Challenge | Begin at the first line below and copy each line exactly, ending with the line where "obj('cove_light_strip', g, M['led'], dm)" appears.

Data segment |
━━━━━━

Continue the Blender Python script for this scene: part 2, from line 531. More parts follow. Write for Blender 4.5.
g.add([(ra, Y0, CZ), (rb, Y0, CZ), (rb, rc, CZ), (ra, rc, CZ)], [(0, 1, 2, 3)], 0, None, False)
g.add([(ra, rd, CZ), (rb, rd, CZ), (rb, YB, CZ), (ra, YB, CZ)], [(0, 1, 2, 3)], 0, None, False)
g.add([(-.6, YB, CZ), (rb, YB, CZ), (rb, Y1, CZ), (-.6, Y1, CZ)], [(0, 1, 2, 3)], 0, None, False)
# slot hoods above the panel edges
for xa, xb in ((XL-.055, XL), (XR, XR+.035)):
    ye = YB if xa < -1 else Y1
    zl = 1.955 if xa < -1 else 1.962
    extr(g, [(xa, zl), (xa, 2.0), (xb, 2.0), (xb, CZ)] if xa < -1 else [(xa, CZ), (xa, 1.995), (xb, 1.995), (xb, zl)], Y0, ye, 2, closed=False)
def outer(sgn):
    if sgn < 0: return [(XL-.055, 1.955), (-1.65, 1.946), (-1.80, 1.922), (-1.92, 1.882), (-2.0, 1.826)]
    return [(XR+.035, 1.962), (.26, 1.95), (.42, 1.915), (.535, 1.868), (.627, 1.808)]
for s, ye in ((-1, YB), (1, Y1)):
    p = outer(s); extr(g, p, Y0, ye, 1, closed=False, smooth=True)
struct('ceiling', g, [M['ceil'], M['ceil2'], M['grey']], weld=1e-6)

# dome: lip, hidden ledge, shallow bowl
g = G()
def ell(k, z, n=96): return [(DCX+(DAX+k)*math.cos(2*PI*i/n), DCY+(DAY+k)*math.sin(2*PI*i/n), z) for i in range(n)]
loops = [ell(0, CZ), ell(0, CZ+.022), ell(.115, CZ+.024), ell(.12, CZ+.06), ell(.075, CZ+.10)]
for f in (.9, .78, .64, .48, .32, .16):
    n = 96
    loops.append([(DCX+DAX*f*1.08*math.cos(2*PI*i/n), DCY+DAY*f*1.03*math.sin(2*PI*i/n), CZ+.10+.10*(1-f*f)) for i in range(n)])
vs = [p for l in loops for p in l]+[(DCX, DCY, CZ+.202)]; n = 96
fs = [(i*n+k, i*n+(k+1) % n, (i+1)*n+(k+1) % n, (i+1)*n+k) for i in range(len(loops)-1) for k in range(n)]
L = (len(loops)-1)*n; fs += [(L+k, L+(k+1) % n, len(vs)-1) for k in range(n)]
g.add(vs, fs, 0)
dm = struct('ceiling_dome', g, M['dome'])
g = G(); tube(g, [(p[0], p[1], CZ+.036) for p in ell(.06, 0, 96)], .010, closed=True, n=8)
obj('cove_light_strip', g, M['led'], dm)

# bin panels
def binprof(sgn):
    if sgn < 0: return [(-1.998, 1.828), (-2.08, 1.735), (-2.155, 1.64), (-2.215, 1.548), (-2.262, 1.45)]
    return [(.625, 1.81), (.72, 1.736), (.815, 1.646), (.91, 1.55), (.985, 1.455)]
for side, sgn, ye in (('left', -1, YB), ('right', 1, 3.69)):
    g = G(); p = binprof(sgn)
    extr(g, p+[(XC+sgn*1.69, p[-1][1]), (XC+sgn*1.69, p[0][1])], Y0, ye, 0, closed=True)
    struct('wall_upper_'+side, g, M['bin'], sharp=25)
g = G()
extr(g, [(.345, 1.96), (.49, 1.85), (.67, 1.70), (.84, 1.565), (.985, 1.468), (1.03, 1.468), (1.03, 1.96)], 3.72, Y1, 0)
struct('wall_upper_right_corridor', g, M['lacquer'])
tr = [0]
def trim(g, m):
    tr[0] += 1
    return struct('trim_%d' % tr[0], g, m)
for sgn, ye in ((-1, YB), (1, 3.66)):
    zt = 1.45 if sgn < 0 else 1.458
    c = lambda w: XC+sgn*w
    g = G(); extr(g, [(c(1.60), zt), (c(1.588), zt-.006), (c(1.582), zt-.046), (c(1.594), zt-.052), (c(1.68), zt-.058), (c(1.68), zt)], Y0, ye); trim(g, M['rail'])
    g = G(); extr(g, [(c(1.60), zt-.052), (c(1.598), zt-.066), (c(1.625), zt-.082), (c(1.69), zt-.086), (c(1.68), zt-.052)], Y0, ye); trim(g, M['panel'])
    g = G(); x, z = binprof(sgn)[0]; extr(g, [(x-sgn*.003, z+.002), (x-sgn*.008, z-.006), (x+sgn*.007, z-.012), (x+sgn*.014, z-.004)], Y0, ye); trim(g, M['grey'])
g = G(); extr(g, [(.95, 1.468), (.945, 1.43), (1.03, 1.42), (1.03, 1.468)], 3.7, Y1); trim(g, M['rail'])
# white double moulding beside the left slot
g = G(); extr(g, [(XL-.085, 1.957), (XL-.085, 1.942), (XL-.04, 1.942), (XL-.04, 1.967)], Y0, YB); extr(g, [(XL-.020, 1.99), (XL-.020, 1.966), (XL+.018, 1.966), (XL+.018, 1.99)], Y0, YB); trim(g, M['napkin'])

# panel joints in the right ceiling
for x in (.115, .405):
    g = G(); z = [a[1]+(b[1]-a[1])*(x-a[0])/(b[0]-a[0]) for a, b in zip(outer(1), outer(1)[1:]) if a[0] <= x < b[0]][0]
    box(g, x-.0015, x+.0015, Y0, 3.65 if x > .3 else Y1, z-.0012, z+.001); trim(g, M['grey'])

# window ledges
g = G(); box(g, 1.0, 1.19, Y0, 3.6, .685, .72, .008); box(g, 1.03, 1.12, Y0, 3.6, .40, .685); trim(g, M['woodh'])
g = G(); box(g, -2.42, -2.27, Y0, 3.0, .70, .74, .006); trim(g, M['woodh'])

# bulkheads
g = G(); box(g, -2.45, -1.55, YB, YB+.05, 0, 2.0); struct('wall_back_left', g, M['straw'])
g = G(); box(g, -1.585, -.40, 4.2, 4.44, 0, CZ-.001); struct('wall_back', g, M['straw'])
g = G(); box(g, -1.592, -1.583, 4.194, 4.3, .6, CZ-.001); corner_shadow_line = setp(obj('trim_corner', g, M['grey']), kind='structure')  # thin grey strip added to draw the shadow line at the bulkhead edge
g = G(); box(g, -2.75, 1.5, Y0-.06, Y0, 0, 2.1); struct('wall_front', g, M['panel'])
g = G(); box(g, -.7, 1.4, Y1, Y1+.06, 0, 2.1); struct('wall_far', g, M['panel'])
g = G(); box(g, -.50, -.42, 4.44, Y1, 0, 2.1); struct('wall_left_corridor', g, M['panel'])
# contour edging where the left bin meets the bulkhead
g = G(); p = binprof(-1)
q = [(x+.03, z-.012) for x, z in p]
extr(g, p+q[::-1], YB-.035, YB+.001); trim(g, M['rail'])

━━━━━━

Solution to this exercise |
Continue the Blender Python script for this scene: part 2, from line 531. More parts follow. Write for Blender 4.5.
g.add([(ra, Y0, CZ), (rb, Y0, CZ), (rb, rc, CZ), (ra, rc, CZ)], [(0, 1, 2, 3)], 0, None, False)
g.add([(ra, rd, CZ), (rb, rd, CZ), (rb, YB, CZ), (ra, YB, CZ)], [(0, 1, 2, 3)], 0, None, False)
g.add([(-.6, YB, CZ), (rb, YB, CZ), (rb, Y1, CZ), (-.6, Y1, CZ)], [(0, 1, 2, 3)], 0, None, False)
# slot hoods above the panel edges
for xa, xb in ((XL-.055, XL), (XR, XR+.035)):
    ye = YB if xa < -1 else Y1
    zl = 1.955 if xa < -1 else 1.962
    extr(g, [(xa, zl), (xa, 2.0), (xb, 2.0), (xb, CZ)] if xa < -1 else [(xa, CZ), (xa, 1.995), (xb, 1.995), (xb, zl)], Y0, ye, 2, closed=False)
def outer(sgn):
    if sgn < 0: return [(XL-.055, 1.955), (-1.65, 1.946), (-1.80, 1.922), (-1.92, 1.882), (-2.0, 1.826)]
    return [(XR+.035, 1.962), (.26, 1.95), (.42, 1.915), (.535, 1.868), (.627, 1.808)]
for s, ye in ((-1, YB), (1, Y1)):
    p = outer(s); extr(g, p, Y0, ye, 1, closed=False, smooth=True)
struct('ceiling', g, [M['ceil'], M['ceil2'], M['grey']], weld=1e-6)

# dome: lip, hidden ledge, shallow bowl
g = G()
def ell(k, z, n=96): return [(DCX+(DAX+k)*math.cos(2*PI*i/n), DCY+(DAY+k)*math.sin(2*PI*i/n), z) for i in range(n)]
loops = [ell(0, CZ), ell(0, CZ+.022), ell(.115, CZ+.024), ell(.12, CZ+.06), ell(.075, CZ+.10)]
for f in (.9, .78, .64, .48, .32, .16):
    n = 96
    loops.append([(DCX+DAX*f*1.08*math.cos(2*PI*i/n), DCY+DAY*f*1.03*math.sin(2*PI*i/n), CZ+.10+.10*(1-f*f)) for i in range(n)])
vs = [p for l in loops for p in l]+[(DCX, DCY, CZ+.202)]; n = 96
fs = [(i*n+k, i*n+(k+1) % n, (i+1)*n+(k+1) % n, (i+1)*n+k) for i in range(len(loops)-1) for k in range(n)]
L = (len(loops)-1)*n; fs += [(L+k, L+(k+1) % n, len(vs)-1) for k in range(n)]
g.add(vs, fs, 0)
dm = struct('ceiling_dome', g, M['dome'])
g = G(); tube(g, [(p[0], p[1], CZ+.036) for p in ell(.06, 0, 96)], .010, closed=True, n=8)
obj('cove_light_strip', g, M['led'], dm)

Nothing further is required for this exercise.